▶ _Objective_
Retype the opening lines of the listing below, ending with the line that contains "CAM = np.array([-0.24, -0.432, 0.2548])", and leave out any pictures.
○ ○ ○
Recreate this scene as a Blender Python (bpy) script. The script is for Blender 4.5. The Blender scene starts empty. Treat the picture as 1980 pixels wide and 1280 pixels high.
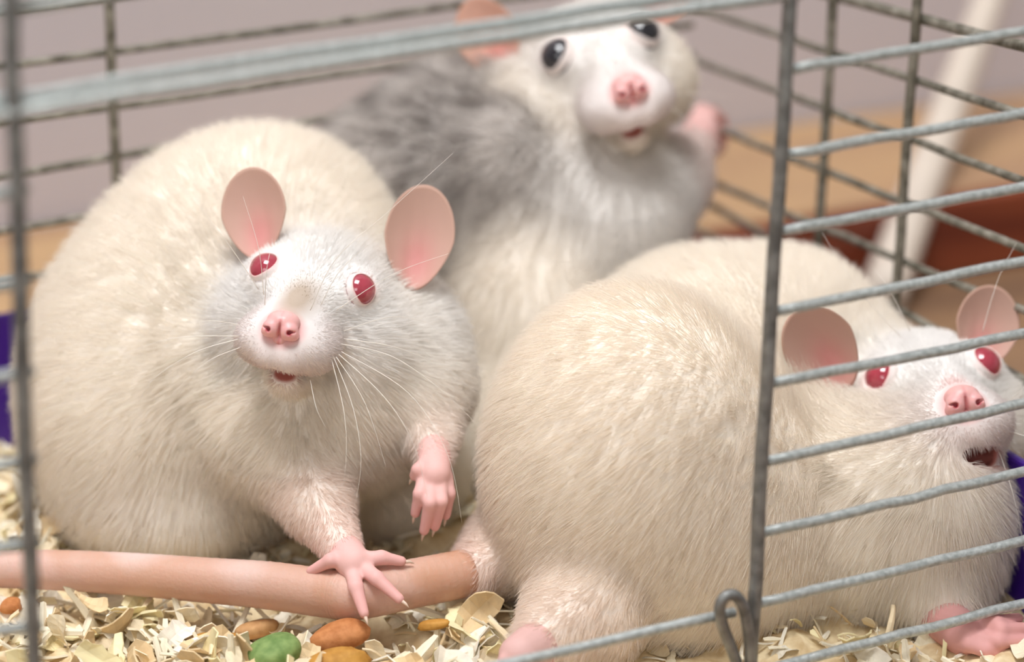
import bpy, math, random
import numpy as np
from mathutils import Vector, Matrix

random.seed(7)
rng = np.random.default_rng(11)
scene = bpy.context.scene
COL = scene.collection

# ------------------------------------------------------------------ camera
FPX = 5800.0                                   # focal length in pixels of a 1980 px wide frame
AZ, PITCH = math.radians(25.3), math.radians(20.0)
Hh = np.array([math.sin(AZ), math.cos(AZ), 0.0])
Rr = np.array([math.cos(AZ), -math.sin(AZ), 0.0])
Zz = np.array([0.0, 0.0, 1.0])
Ff = Hh * math.cos(PITCH) - Zz * math.sin(PITCH)
Uu = Hh * math.sin(PITCH) + Zz * math.cos(PITCH)
CAM = np.array([-0.24, -0.432, 0.2548])

cd = bpy.data.cameras.new('camera')
cam = bpy.data.objects.new('camera', cd)
COL.objects.link(cam)
cam.matrix_world = Matrix(((Rr[0], Uu[0], -Ff[0], CAM[0]), (Rr[1], Uu[1], -Ff[1], CAM[1]),
                           (Rr[2], Uu[2], -Ff[2], CAM[2]), (0, 0, 0, 1)))
cd.sensor_width = 36.0
cd.lens = FPX / 1980.0 * 36.0
cd.clip_start = 0.02
cd.clip_end = 50.0
cd.dof.use_dof = True
cd.dof.focus_distance = 0.578
cd.dof.aperture_fstop = 8.5
scene.camera = cam

# ------------------------------------------------------------------ light
world = bpy.data.worlds.new('World')
scene.world = world
world.use_nodes = True
bg = world.node_tree.nodes['Background']
bg.inputs['Color'].default_value = (1.0, 0.95, 0.895, 1)
bg.inputs['Strength'].default_value = 0.34


def area(name, loc, target, sx, sy, power, color):
    ld = bpy.data.lights.new(name, 'AREA')
    ld.shape = 'RECTANGLE'
    ld.size, ld.size_y, ld.energy, ld.color = sx, sy, power, color
    o = bpy.data.objects.new(name, ld)
    COL.objects.link(o)
    o.location = loc
    o.rotation_euler = (Vector(target) - Vector(loc)).to_track_quat('-Z', 'Y').to_euler()
    return o


area('ceiling_lamp', (-0.25, -0.15, 1.6), (0.0, 0.1, 0.03), 0.65, 0.65, 24.5, (0.985, 0.99, 1.0))
area('window_light', (-1.3, -1.5, 1.1), (0.0, 0.1, 0.05), 0.9, 0.7, 8.0, (0.97, 0.985, 1.0))

scene.view_settings.view_transform = 'Standard'
scene.view_settings.look = 'None'
scene.view_settings.gamma = 1.0
scene.view_settings.use_curve_mapping = False
scene.view_settings.exposure = 0.05
scene.cycles.use_denoising = True
scene.cycles.max_bounces = 5
scene.cycles.diffuse_bounces = 4
scene.cycles.glossy_bounces = 2
scene.cycles.transmission_bounces = 4
scene.cycles.use_adaptive_sampling = True
scene.cycles.adaptive_threshold = 0.08
scene.cycles.adaptive_min_samples = 12
scene.cycles_curves.shape = 'RIBBONS'
scene.cycles_curves.subdivisions = 1


# ------------------------------------------------------------------ helpers
def W(x, y, d):
    """point seen at pixel (x, y) at distance d along the view axis"""
    return CAM + d * (Ff + (x - 990.0) / FPX * Rr - (y - 640.0) / FPX * Uu)


def on_plane(x, y, axis, val):
    ray = Ff + (x - 990.0) / FPX * Rr - (y - 640.0) / FPX * Uu
    return CAM + ray * ((val - CAM[axis]) / ray[axis])


def lin(r, g, b):
    def f(c):
        c /= 255.0
        return c / 12.92 if c <= 0.04045 else ((c + 0.055) / 1.055) ** 2.4
    return np.array([f(r), f(g), f(b)])


def tag(o, label=None, cat=None, group=None, kind=None):
    for k, v in (('label', label), ('category', cat), ('group', group), ('kind', kind)):
        if v:
            o[k] = v
    return o


def empty(name, loc=(0, 0, 0)):
    o = bpy.data.objects.new(name, None)
    o.location = loc
    o.empty_display_size = 0.01
    COL.objects.link(o)
    return o


def mesh_np(name, verts, faces, mat=None, parent=None, smooth=True, colors=None):
    """verts (n,3), faces (m,k) with constant k, or a list of index tuples"""
    me = bpy.data.meshes.new(name)
    verts = np.asarray(verts, dtype=np.float32)
    if isinstance(faces, np.ndarray):
        m, k = faces.shape
        me.vertices.add(len(verts))
        me.vertices.foreach_set('co', verts.ravel())
        me.loops.add(m * k)
        me.loops.foreach_set('vertex_index', faces.astype(np.int32).ravel())
        me.polygons.add(m)
        me.polygons.foreach_set('loop_start', np.arange(m, dtype=np.int32) * k)
        me.update(calc_edges=True)
        me.validate()
    else:
        me.from_pydata(verts.tolist(), [], faces)
    me.polygons.foreach_set('use_smooth', np.full(len(me.polygons), smooth))
    if colors is not None:
        at = me.color_attributes.new('Col', 'FLOAT_COLOR', 'POINT')
        c4 = np.ones((len(verts), 4), dtype=np.float32)
        c4[:, :3] = colors
        at.data.foreach_set('color', c4.ravel())
    if mat:
        me.materials.append(mat)
    o = bpy.data.objects.new(name, me)
    COL.objects.link(o)
    if parent:
        o.parent = parent
        o.matrix_parent_inverse = Matrix.Translation(-Vector(parent.location))
    return o


def box_np(lo, hi):
    x0, y0, z0 = lo
    x1, y1, z1 = hi
    v = np.array([(x0, y0, z0), (x1, y0, z0), (x1, y1, z0), (x0, y1, z0), (x0, y0, z1), (x1, y0, z1), (x1, y1, z1), (x0, y1, z1)])
    f = np.array([(0, 3, 2, 1), (4, 5, 6, 7), (0, 1, 5, 4), (1, 2, 6, 5), (2, 3, 7, 6), (3, 0, 4, 7)])
    return v, f


def bevel_box(name, lo, hi, mat, parent=None, w=0.002, seg=2):
    o = mesh_np(name, *box_np(lo, hi), mat, parent, smooth=False)
    b = o.modifiers.new('bevel', 'BEVEL')
    b.width, b.segments = w, seg
    return o


def catmull(pts, n):
    pts = np.asarray(pts, float)
    out = []
    for i in range(len(pts) - 1):
        p0, p1, p2, p3 = pts[max(i - 1, 0)], pts[i], pts[i + 1], pts[min(i + 2, len(pts) - 1)]
        for t in np.linspace(0, 1, n, endpoint=False):
            out.append(0.5 * (2 * p1 + (p2 - p0) * t + (2 * p0 - 5 * p1 + 4 * p2 - p3) * t * t + (3 * p1 - p0 - 3 * p2 + p3) * t ** 3))
    out.append(pts[-1])
    return np.array(out)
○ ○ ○
▶ _Exercise answer_
Recreate this scene as a Blender Python (bpy) script. The script is for Blender 4.5. The Blender scene starts empty. Treat the picture as 1980 pixels wide and 1280 pixels high.
import bpy, math, random
import numpy as np
from mathutils import Vector, Matrix

random.seed(7)
rng = np.random.default_rng(11)
scene = bpy.context.scene
COL = scene.collection

# ------------------------------------------------------------------ camera
FPX = 5800.0                                   # focal length in pixels of a 1980 px wide frame
AZ, PITCH = math.radians(25.3), math.radians(20.0)
Hh = np.array([math.sin(AZ), math.cos(AZ), 0.0])
Rr = np.array([math.cos(AZ), -math.sin(AZ), 0.0])
Zz = np.array([0.0, 0.0, 1.0])
Ff = Hh * math.cos(PITCH) - Zz * math.sin(PITCH)
Uu = Hh * math.sin(PITCH) + Zz * math.cos(PITCH)
CAM = np.array([-0.24, -0.432, 0.2548])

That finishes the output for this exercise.